En África, algunas personas opinan que solo los muchachos deben ir a la escuela. Piensan que no es necesario que las muchachas vayan porque al fin y al cabo con el tiempo se casan y sus maridos cuidan de ellas. Mis padres no compartían esa opinión, así que fuimos a la escuela los cinco. No obstante, eso suponía una carga económica para ellos. Algunas cosas, como los lápices y el papel, no representaban mucho problema, pero los libros de texto eran caros, así como los uniformes escolares que nos obligaban a llevar.

Cuando empecé a ir a la escuela, no tenía zapatos. Mis padres no pudieron comprarme unos hasta que cursé el segundo año de enseñanza secundaria, a la edad de catorce años. Pero eso no significa que no tuviese ningún par de zapatos. Tenía unos zapatos, pero eran para ir a la iglesia y no me permitían llevarlos a la escuela ni a ningún otro lugar. Debía ir descalzo. A veces mi padre podía comprarnos vales para el autobús, pero cuando no le era posible, teníamos que ir y volver de la escuela caminando, tres kilómetros de ida y otros tres de vuelta.

El día de la colada y el esfuerzo de ir a buscar agua

Lavábamos la ropa en un riachuelo. Recuerdo las ocasiones en que acompañaba a mi madre, cargada con un cubo, una pastilla de jabón y la ropa. Cuando llegaba al río, llenaba el cubo de agua, metía la ropa dentro y la frotaba con jabón. Luego golpeaba las prendas sobre unas piedras lisas y las aclaraba en el río. A continuación las extendía sobre otras piedras para que se secasen, pues pesaban demasiado para llevarlas a casa mojadas. Yo era pequeño entonces, y mi asignación era vigilar la ropa mientras se secaba para que nadie la robase. Mamá hacía casi todo el trabajo.

Pocas personas tenían agua corriente en casa, así que una de mis tareas era la de ir con un cubo a buscar agua de un grifo o toma de agua exterior. El problema era que muchas tomas de agua se cerraban durante la estación seca a fin de conservar el precioso líquido. En cierta ocasión, estuvimos un día entero sin agua para beber. ¡Ni una sola gota! A veces tenía que andar kilómetros para buscar un solo cubo de agua. El transportar agua sobre la cabeza por distancias tan largas me hizo perder el pelo de la zona sobre la que descansaba el cubo. ¡A los diez años tenía una calva! Afortunadamente volvió a crecerme el pelo.
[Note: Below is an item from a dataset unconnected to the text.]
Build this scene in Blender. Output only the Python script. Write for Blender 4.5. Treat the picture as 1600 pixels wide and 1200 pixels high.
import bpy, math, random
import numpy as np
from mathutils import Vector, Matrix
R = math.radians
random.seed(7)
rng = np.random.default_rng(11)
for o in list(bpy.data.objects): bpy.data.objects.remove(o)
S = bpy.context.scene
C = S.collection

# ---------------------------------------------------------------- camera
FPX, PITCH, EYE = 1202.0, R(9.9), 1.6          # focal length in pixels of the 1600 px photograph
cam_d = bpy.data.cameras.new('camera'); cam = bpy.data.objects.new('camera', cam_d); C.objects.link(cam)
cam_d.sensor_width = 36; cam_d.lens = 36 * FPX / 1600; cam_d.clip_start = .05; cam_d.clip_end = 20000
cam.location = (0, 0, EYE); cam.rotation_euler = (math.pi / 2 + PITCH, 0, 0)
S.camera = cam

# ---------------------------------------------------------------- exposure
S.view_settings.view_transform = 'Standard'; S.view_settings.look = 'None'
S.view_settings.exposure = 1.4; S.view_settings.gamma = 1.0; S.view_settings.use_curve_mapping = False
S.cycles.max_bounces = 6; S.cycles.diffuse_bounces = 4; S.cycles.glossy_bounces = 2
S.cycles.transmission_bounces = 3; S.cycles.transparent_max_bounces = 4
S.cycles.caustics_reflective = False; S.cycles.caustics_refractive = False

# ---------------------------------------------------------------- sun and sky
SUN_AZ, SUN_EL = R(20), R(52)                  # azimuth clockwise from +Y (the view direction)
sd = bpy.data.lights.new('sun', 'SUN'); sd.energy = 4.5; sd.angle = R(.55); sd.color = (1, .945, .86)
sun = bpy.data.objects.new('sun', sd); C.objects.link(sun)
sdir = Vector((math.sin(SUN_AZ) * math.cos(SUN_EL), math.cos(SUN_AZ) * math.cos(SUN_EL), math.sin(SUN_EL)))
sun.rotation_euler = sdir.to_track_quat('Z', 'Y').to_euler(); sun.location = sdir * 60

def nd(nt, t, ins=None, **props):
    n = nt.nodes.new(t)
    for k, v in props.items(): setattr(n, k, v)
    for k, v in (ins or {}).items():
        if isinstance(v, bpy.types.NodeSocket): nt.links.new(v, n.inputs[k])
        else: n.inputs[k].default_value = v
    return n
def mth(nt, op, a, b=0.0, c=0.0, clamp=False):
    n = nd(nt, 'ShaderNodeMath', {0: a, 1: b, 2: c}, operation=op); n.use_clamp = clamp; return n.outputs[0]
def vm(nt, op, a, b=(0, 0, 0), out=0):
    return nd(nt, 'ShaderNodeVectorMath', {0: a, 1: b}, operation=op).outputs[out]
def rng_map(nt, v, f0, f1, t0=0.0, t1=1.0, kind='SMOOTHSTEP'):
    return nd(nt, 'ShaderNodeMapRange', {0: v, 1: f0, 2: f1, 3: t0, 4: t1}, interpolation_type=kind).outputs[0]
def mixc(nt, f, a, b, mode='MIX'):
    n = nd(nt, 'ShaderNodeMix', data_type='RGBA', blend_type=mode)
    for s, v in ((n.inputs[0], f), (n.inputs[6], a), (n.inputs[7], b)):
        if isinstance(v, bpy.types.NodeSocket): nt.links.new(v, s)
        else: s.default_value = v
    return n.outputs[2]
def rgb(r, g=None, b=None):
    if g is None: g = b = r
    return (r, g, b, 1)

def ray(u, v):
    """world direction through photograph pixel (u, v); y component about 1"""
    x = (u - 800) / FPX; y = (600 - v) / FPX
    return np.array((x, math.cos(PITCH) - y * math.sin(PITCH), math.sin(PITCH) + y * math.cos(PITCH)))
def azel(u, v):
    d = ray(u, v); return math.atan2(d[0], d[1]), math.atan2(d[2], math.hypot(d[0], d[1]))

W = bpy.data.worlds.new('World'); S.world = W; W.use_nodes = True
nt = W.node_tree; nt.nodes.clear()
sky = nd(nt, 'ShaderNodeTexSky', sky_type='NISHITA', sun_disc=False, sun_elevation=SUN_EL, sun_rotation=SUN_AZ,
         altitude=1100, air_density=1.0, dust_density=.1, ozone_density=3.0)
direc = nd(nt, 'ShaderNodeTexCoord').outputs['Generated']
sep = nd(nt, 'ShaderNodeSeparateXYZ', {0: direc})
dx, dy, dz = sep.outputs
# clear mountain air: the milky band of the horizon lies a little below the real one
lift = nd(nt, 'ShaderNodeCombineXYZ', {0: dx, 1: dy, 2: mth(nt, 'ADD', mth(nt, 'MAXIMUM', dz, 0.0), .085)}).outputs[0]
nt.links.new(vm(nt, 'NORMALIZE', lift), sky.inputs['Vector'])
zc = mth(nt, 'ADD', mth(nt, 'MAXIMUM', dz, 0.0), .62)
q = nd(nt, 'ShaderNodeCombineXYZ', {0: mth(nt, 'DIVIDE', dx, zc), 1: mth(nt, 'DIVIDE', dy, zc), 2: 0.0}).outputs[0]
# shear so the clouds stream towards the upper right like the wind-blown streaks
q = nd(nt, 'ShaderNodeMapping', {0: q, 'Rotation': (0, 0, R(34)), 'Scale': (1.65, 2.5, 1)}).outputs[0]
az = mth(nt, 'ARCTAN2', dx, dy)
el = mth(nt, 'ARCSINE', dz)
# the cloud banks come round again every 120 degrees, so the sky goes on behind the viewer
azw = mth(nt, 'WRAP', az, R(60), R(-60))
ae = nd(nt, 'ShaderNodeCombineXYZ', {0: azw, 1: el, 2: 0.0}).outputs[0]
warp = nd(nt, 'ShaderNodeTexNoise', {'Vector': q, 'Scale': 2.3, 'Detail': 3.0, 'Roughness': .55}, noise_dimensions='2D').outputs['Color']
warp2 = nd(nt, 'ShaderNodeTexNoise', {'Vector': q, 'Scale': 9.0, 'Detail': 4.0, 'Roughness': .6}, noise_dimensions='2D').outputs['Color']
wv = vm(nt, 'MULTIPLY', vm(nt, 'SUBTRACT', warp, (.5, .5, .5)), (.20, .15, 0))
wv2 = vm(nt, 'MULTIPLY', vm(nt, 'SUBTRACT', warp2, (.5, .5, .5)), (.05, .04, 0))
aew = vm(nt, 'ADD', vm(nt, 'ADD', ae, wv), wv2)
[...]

Los hijos proporcionan seguridad

Yo diría que nuestra situación era la común, quizás hasta mejor que la común en esa parte de África. Conozco a muchas otras familias cuyo nivel de vida era muy inferior al nuestro. Muchos amigos míos de la escuela tenían que trabajar vendiendo en el mercado antes y después de las clases para llevar dinero a casa. Otros no podían permitirse el lujo de comer algo por la mañana antes de ir a la escuela, de modo que salían de casa con hambre y así continuaban el resto del día en la escuela, sin probar bocado. Recuerdo que muchas veces se me acercaba uno de estos niños mientras me estaba comiendo mi pan y me suplicaba que le diera un poco, así que yo partía un pedazo y se lo daba.
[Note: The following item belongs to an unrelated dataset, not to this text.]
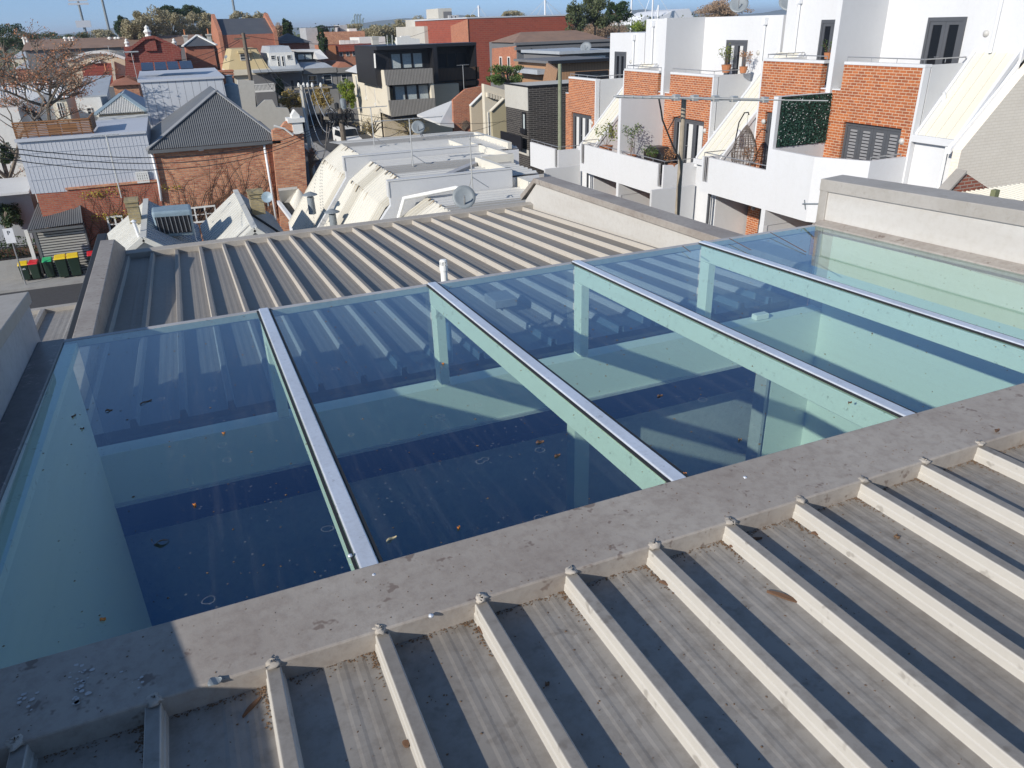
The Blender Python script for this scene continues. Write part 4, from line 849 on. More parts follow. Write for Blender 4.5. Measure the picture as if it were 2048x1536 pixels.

A pesar de tales apuros, la mayoría de la gente todavía quiere tener familias grandes. “Tener un solo hijo es como no tener ninguno —dicen aquí muchas personas—. Dos hijos equivalen a uno, cuatro hijos equivalen a dos.” Eso se debe a que el índice de mortalidad infantil es uno de los más elevados del mundo. Los padres saben que, aunque algunos de sus hijos morirán, otros vivirán, crecerán, conseguirán un empleo y llevarán dinero a casa. Entonces estarán en condiciones de cuidar de sus padres envejecidos. En un país donde no existen subsidios de seguridad social, es muy importante contar con tal seguridad.—Según lo relató Donald Vincent.